Comme souvent, dans les grandes réussites artistiques, tout part d’un malentendu. Extrait de la jaquette : « Vivez les 10 jours décisifs de la ville d’Amahara dans la peau d’un samurai errant ». Le joueur comprend instantanément l’objectif : suivre son bushido et le sens de l’honneur, éviter la tentation du mal et les bains de sang déraisonnables. On s’étonne d’ailleurs qu’on nous offre, au détour d’un simple achat de routine, la possibilité de partir du restaurant sans payer. Une épreuve pour vérifier la qualité de notre âme, sans doute. Au fil des jours, les événements tragiques et les noirs desseins s’enchaînent, sans que l’on comprenne vraiment ce qui se passe. Sinon qu’il faut tenir bon… pour obtenir la meilleure fin. Après avoir quitté la ville la tête haute et le torse encore gonflé de toute cette justice rendue, le joueur doute. Stupeur ! L’aventure n’a même pas duré 10 heures et les quelques armes ramassées apparaissent, dans le récapitulatif, comme une goutte de Bordeaux dans un océan de saké. Pire : la séquence finale, sous forme de texte, énonce stoïquement le prolongement de notre destin mais sans considération pour notre bravoure.

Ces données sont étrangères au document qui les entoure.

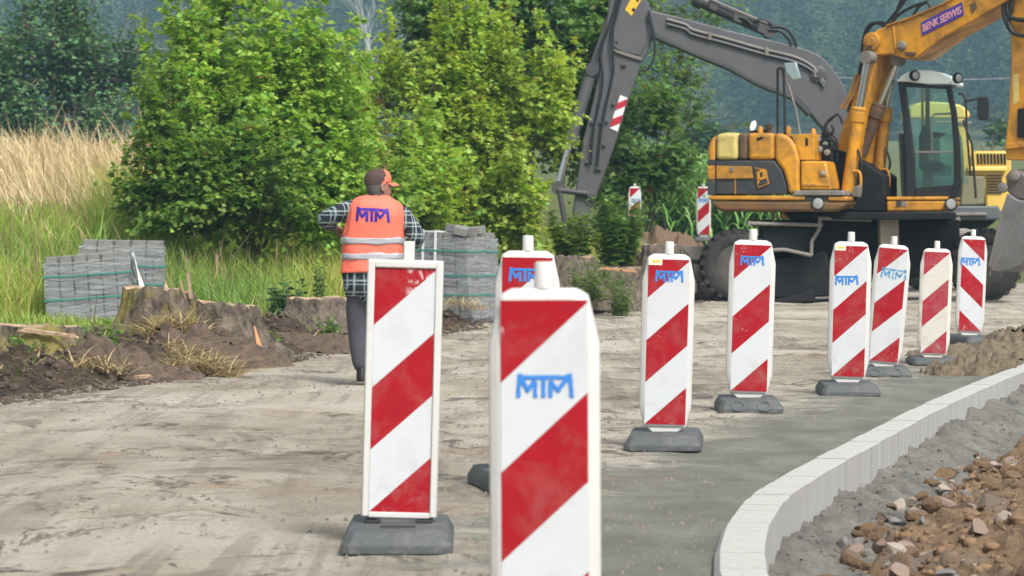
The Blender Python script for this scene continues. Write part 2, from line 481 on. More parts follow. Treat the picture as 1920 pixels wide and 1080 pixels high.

On crie à l’arnaque et l’on commence une nouvelle partie en essayant de passer de l’autre côté. On saisit la chance de devenir la pire des crapules, bientôt poursuivie par des magistrats intransigeants et des villageois vengeurs. Mais du côté des yakuza, l’aventure tournent encore plus court. Trois petites heures auront suffi pour conquérir Amahara, du sang plein les mains, mais avec une conscience plus aiguë, quoique partielle, des enjeux politiques en présence. Nerveusement, le joueur compte, de mémoire, tous les embranchements scénaristiques encore vierges de son engagement. Et comprend que c’est là le coup de génie et le sens profond de Way of the samurai 2 : finir ce jeu une seule et unique fois est une blague, un guet-apens tendu au casual gamer, certain d’avoir tout vu, tout vécu. Son but caché, sa finalité, se situe littéralement par delà le bien et le mal. Car si on recommence inlassablement les dix mêmes journées, c’est véritablement pour en épuiser tous les possibles, en embrasser tous les points de vue. Adieu l’injustifiable boucherie. Sayonara, le sens de l’honneur. Le samurai sans nom est un archiviste malade et l’acteur de tous les rôles d’un même drame. Cet effort exigeant de multiplicité morale conduit le joueur vers un monstre conceptuel inattendu : une compréhension in vivo de l’Histoire.
Malgré ses imperfections, Way of the samurai 2 vient de changer tout ce qu’on savait des jeux à fins multiples et propose, une fois n’est pas coutume, une réflexion tangible sur l’Histoire, qui partage avec le magnétique Majora’s mask cette logique de l’éternel et schizophrène recommencement. Et la plus belle illustration ludique d’une philosophie du voyage : la primauté du chemin sur sa destination.